O Bitcoin, por outro lado, não produz nada de tangível. Não gera colheitas, não se transforma em insumos industriais, nem tem aplicação física direta. Seu valor depende quase exclusivamente da confiança coletiva de que será aceito no futuro em troca de bens ou serviços. Em outras palavras, é um ativo de convenção social, cujo “fazer” está limitado a registrar e transferir propriedade digital de forma descentralizada e segura. Seu poder de mercado repousa, portanto, na promessa — e não em uma utilidade material.
É justamente por isso que o Bitcoin divide opiniões. Para os defensores, a escassez programada e a independência em relação ao Estado fazem dele um ativo revolucionário, capaz de proteger contra inflação e desvalorização das moedas nacionais.
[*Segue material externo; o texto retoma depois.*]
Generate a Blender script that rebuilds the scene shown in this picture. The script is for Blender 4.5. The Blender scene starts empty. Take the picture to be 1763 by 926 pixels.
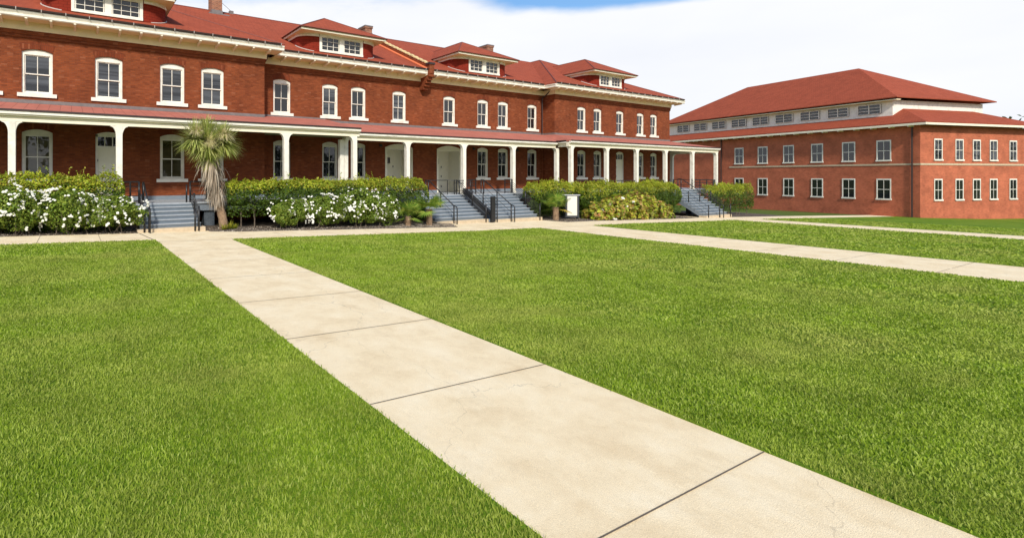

Para os críticos, porém, ele não passa de uma bolha especulativa, movida por expectativas e pela volatilidade típica dos mercados financeiros digitais.
A verdade é que, como toda moeda ou quase-moeda na história, o Bitcoin só terá valor enquanto as pessoas acreditarem nele e aceitarem usá-lo. Talvez nunca substitua integralmente o dinheiro tradicional, mas já cumpre um papel essencial: provocar governos, economistas e cidadãos a repensarem o que é, afinal, o dinheiro.